Tens of thousands of people took to the streets in Italy and Portugal for mostly peaceful protests against austerity on Saturday, but there were clashes in Rome outside the Italian Ministry of Finance.
“We are laying siege to the city,” a group of students chanted as they marched through Rome, while others waved rainbow peace flags and held up banners from a variety of leftist movements.
“We are protesting a one-way austerity that is bringing the country to its knees,” Italy’s Cobas trade union group’s Piero Bernocchi said.
Photo: Reuters
“And it hasn’t achieved what it was meant to by bringing down debt,” he said. “Meanwhile politicians continue with their privileges.”
Italy is struggling to shake off a two-year recession that has pushed unemployment to record levels, shut down thousands of businesses and forced many young Italians to leave the country.
“The government cannot hide behind a few burnt rubbish bins and a smashed-in window,” Communist Refoundation party’s Paolo Ferrero said.
“It needs to answer the demand to abandon austerity and answer a generation that is not being offered anything at all,” he said.
Fifteen people were detained during the protest in Rome and about 100 militants were seen throwing rocks at police guarding the finance ministry, who charged and chased them into side streets.
Two police officers were injured in the clashes.
The window of a branch of UniCredit bank, Italy’s biggest lender, was also smashed in by protesters and the hacker group Anonymous took down several institutional Web sites to coincide with the rally.
Police at one stage during the protest kept apart rival groups of far-left and far-right militants and bomb disposal experts were called to the scene when a flash thunder grenade containing a bullet was found outside the headquarters of the state railway.
Organizers said 70,000 people took part, while police put the number at about 50,000. Between 3,000 and 4,000 police officers were deployed.
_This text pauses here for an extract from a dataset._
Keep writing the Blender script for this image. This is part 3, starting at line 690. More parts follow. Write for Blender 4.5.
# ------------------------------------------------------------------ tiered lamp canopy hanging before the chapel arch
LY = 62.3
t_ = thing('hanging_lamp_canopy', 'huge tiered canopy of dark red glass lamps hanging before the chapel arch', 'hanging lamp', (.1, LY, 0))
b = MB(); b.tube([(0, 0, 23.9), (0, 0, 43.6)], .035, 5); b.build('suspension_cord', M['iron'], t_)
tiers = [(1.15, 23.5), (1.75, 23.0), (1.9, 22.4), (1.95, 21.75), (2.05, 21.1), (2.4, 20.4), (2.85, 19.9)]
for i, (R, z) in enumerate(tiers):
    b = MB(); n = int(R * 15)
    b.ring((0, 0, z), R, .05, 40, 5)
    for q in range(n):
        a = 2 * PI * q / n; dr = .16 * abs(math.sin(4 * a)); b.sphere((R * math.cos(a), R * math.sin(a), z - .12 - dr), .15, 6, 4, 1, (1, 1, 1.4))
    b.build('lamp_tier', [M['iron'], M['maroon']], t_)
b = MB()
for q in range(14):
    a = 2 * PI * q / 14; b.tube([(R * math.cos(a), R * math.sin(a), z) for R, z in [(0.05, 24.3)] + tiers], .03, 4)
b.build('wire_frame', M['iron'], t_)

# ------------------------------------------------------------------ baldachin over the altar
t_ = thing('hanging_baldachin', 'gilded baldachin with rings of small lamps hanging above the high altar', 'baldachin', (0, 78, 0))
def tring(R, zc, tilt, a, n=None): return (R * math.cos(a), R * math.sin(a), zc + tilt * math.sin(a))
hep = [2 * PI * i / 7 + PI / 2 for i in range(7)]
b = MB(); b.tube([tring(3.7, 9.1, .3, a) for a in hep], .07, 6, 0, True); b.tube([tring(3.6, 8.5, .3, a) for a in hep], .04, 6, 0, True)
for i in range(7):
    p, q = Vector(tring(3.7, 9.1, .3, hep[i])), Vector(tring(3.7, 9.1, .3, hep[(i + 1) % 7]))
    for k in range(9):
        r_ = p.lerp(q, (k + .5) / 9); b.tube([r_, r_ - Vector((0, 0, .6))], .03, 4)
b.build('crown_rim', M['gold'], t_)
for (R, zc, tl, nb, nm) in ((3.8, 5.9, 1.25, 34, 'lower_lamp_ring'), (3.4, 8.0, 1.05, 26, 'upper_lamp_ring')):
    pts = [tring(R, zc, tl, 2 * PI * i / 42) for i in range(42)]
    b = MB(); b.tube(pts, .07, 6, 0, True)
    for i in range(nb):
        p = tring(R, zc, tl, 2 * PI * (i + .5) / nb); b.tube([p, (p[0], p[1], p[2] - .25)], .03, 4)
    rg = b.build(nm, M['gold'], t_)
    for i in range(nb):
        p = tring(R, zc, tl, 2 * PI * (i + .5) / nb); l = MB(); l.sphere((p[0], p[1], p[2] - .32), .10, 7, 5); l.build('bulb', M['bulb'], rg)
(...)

Police had seized potential weapons including chains, helmets, clubs and cobblestones and detained 14 people ahead of the protest.
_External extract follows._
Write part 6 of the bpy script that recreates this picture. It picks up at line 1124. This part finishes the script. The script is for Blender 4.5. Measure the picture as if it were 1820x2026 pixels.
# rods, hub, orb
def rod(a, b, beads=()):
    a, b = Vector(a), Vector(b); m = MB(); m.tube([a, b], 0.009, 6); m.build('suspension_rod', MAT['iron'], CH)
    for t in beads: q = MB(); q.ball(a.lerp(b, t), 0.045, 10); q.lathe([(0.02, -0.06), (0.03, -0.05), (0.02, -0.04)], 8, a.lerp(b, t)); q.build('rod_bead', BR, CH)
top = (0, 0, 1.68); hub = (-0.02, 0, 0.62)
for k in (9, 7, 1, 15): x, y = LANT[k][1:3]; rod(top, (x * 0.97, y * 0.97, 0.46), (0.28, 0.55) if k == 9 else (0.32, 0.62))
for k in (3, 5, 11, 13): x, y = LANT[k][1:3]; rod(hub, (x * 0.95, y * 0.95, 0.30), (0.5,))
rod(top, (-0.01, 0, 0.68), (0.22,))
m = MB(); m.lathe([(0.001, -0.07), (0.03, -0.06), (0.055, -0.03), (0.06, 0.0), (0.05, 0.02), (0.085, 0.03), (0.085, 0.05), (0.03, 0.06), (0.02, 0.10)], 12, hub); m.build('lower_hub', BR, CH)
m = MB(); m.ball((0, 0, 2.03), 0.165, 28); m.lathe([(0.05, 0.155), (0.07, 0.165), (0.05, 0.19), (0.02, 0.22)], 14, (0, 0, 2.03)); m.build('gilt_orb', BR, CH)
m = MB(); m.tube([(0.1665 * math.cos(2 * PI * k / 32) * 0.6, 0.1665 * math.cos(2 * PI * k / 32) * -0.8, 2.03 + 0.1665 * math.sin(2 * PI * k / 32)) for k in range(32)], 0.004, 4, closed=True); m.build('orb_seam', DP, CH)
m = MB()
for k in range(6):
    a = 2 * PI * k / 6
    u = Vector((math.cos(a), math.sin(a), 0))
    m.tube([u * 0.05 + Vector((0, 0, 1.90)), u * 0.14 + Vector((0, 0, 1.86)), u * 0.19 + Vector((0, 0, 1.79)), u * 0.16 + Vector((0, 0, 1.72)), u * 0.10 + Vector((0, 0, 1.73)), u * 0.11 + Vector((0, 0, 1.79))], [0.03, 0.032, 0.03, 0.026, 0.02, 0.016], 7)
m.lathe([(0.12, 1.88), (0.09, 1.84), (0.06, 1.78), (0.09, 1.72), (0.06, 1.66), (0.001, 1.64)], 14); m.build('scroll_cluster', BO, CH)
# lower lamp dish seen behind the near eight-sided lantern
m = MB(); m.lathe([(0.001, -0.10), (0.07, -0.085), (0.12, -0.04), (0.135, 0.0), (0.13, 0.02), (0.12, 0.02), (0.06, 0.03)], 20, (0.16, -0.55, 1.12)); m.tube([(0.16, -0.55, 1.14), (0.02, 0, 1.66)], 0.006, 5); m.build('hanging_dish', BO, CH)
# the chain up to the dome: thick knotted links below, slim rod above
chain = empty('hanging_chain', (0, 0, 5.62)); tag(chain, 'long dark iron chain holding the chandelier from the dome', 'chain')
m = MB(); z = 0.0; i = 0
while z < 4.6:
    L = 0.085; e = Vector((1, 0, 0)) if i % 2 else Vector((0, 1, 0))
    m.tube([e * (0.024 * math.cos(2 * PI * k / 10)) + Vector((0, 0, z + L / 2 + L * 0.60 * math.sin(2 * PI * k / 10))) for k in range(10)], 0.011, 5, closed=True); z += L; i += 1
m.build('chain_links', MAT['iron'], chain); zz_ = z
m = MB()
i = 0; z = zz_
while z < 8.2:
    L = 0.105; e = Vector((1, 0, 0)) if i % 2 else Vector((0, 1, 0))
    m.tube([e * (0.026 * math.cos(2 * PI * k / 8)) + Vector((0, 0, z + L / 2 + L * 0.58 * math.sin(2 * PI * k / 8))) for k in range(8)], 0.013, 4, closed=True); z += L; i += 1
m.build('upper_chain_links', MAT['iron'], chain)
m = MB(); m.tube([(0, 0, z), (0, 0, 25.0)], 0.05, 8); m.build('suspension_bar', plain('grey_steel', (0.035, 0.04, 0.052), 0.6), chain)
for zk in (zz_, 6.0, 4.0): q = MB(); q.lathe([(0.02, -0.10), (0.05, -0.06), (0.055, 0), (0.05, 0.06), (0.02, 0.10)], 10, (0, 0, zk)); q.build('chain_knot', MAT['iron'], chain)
Many local shops in the area stayed shuttered.
The demonstration in Rome brought together various groups, including migrant rights advocates, campaigners for affordable housing and protesters against a new high-speed rail link in the Alps.
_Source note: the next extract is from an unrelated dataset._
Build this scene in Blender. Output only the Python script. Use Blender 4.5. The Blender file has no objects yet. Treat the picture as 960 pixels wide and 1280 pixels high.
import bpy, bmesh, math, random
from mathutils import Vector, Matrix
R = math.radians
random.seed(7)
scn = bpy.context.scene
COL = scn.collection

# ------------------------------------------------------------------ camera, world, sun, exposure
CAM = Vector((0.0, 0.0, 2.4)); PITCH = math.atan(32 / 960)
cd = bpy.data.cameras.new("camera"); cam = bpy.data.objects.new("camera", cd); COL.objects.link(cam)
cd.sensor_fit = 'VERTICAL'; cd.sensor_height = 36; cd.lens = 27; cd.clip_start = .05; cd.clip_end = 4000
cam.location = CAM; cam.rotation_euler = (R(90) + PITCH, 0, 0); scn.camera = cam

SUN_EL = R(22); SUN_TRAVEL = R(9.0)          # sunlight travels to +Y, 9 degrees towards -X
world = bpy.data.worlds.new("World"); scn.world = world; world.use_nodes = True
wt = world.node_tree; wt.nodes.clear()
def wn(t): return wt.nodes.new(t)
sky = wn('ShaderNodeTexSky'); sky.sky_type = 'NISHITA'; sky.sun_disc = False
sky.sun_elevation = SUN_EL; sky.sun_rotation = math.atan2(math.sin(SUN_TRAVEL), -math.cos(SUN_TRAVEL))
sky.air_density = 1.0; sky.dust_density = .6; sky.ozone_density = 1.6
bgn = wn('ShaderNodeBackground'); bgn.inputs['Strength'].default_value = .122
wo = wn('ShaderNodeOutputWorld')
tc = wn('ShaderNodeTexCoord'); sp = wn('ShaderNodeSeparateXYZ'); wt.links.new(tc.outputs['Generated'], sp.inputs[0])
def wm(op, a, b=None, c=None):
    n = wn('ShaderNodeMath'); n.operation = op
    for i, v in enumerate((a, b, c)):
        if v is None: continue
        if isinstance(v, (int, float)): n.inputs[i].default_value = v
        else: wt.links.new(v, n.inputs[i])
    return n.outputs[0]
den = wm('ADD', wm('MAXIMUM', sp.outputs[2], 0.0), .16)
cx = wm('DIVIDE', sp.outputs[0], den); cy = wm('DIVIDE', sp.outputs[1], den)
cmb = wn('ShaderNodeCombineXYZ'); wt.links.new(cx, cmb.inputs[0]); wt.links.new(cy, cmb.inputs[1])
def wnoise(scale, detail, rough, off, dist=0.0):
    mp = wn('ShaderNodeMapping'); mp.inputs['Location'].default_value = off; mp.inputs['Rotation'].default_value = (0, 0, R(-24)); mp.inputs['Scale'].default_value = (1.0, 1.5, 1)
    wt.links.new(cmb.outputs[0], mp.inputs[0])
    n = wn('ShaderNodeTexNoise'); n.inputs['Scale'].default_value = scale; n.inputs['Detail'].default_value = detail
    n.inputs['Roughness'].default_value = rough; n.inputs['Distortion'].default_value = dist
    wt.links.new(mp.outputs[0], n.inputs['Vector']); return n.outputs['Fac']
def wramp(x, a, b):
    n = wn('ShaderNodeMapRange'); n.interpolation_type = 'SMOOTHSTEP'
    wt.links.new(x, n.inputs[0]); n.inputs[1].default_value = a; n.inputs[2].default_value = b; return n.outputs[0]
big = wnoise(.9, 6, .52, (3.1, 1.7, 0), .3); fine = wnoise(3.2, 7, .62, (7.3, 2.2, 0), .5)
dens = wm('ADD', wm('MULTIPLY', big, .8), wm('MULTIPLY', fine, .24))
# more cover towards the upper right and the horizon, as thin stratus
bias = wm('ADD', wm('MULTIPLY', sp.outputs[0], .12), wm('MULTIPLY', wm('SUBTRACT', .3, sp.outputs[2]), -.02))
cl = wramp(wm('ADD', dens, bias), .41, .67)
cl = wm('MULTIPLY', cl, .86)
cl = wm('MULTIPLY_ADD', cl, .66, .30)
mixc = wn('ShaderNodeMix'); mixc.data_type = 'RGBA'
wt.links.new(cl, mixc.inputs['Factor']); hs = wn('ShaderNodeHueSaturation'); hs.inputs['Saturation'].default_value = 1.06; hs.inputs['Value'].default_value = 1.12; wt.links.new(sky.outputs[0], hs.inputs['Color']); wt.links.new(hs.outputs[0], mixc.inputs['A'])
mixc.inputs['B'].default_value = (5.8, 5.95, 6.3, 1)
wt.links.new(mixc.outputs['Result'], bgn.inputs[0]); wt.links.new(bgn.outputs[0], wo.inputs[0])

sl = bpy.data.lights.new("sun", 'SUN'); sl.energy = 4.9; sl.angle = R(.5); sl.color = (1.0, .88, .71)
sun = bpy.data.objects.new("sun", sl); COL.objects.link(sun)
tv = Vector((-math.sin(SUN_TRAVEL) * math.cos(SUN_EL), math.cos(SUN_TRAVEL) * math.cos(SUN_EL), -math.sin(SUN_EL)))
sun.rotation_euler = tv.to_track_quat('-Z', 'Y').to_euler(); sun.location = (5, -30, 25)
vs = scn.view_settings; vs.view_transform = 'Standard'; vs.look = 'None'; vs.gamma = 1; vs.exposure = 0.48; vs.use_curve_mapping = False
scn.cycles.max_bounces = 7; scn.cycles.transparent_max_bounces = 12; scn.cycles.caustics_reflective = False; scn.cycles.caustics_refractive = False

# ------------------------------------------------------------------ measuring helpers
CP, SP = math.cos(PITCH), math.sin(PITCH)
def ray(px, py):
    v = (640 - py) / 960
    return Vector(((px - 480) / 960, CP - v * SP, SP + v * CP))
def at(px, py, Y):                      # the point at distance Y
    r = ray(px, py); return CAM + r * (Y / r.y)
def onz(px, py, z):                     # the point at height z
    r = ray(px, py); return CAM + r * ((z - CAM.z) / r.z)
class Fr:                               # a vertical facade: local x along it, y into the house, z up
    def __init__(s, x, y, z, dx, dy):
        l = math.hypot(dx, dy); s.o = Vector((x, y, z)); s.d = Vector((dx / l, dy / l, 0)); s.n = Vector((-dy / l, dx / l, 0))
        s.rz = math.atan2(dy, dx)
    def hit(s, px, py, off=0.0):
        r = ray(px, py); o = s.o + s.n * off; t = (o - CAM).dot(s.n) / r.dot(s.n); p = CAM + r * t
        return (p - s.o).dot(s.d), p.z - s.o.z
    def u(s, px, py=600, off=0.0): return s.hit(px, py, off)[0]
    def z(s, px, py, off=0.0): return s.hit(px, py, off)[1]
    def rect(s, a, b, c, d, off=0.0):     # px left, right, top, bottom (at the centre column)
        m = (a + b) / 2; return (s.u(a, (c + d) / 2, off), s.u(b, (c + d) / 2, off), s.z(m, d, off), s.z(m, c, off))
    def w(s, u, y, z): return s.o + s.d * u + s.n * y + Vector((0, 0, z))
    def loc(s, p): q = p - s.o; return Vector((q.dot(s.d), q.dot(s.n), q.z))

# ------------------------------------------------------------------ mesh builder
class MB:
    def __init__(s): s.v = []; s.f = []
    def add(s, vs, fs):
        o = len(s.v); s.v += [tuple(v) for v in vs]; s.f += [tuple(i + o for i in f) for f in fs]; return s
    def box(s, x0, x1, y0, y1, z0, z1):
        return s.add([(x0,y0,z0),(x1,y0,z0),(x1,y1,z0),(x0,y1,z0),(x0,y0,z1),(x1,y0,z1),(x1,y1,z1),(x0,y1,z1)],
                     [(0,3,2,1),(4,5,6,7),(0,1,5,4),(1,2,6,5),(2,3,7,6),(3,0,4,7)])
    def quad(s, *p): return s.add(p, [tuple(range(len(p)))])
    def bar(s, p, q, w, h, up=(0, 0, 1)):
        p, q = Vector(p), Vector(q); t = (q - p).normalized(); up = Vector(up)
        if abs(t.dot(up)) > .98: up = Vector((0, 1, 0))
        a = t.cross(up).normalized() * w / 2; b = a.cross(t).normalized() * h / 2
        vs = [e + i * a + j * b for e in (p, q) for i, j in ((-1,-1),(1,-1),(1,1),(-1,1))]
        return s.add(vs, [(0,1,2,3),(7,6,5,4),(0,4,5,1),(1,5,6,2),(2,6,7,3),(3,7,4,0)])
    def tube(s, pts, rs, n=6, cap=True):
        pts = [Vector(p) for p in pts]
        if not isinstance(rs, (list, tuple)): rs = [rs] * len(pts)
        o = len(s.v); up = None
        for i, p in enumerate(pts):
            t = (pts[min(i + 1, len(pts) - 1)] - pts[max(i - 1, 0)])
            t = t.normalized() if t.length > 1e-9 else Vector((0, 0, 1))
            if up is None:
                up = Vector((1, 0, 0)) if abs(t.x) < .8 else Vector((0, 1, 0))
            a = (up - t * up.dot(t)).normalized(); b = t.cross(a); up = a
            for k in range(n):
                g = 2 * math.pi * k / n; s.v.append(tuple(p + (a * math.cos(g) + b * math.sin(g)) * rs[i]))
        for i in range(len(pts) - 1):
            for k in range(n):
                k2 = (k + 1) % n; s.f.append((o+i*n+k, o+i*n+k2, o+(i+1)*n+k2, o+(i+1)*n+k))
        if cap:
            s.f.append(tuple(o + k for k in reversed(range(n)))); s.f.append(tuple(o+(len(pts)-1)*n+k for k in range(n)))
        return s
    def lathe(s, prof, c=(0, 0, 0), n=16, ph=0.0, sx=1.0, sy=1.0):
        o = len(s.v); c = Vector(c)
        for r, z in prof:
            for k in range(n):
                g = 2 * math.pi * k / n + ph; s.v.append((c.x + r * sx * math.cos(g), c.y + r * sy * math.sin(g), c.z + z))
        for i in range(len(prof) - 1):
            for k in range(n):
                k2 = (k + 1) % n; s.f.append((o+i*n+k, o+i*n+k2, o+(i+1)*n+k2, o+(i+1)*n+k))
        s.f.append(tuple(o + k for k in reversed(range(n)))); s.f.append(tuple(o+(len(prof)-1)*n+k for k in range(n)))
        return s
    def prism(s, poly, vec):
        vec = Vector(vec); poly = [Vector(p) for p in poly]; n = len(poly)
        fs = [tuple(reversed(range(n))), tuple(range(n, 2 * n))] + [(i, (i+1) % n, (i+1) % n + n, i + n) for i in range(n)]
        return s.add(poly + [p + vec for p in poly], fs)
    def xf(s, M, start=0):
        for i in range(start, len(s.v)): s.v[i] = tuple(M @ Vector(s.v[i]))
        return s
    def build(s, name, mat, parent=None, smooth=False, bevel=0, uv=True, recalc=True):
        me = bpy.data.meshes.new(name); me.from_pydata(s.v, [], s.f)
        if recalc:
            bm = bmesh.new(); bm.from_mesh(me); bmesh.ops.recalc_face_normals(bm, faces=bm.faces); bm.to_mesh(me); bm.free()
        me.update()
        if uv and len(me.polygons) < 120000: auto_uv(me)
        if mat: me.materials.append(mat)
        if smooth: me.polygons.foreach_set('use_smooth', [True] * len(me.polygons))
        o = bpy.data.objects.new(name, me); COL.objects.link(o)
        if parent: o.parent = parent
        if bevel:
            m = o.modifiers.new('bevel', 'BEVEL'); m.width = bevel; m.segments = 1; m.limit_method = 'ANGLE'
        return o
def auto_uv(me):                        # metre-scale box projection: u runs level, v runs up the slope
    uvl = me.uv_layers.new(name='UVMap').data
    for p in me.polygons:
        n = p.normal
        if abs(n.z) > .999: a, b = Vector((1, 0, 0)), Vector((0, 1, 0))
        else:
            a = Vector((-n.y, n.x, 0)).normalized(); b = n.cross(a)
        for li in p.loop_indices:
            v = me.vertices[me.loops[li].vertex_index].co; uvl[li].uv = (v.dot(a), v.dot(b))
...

They later rallied near the Italian Ministry of Infrastructure and Transport, which they blame for failing to ensure enough public housing and wasting money on large-scale construction projects.
As night fell, protesters began setting up tents near in an unsanctioned part of the protest on Porta Pia Square.
Some protesters had spent the previous night camped out on a different square after a demonstration and strikes on Friday.
Meanwhile in Lisbon, thousands of protesters boarded about 400 buses that were rented especially to get about an Portuguese Ministry of the Interior ban on marching on foot across the city’s famous April 25 bridge.
In Porto, the capital of the northern part of the country, organizers said that “between 50,000 and 60,000 people” were taking part in a protest there, but police put the number at 25,000.
“This is a great day of struggle,” said Armenio Carlos, secretary general of the CGTP, a trade union confederation close to the Communist party.
This was the first major street mobilization seen in Portugal since the government unveiled its budget plans on Tuesday last week, which will hit public servants and pensioners.
Among the most contested measures is a plan to cut civil service salaries by between 2.5 percent and 12 percent, as well as reducing pensions for former civil servants by 10 percent.
The cuts would not apply for salaries or pension payments below 600 euros (US$820) gross a month.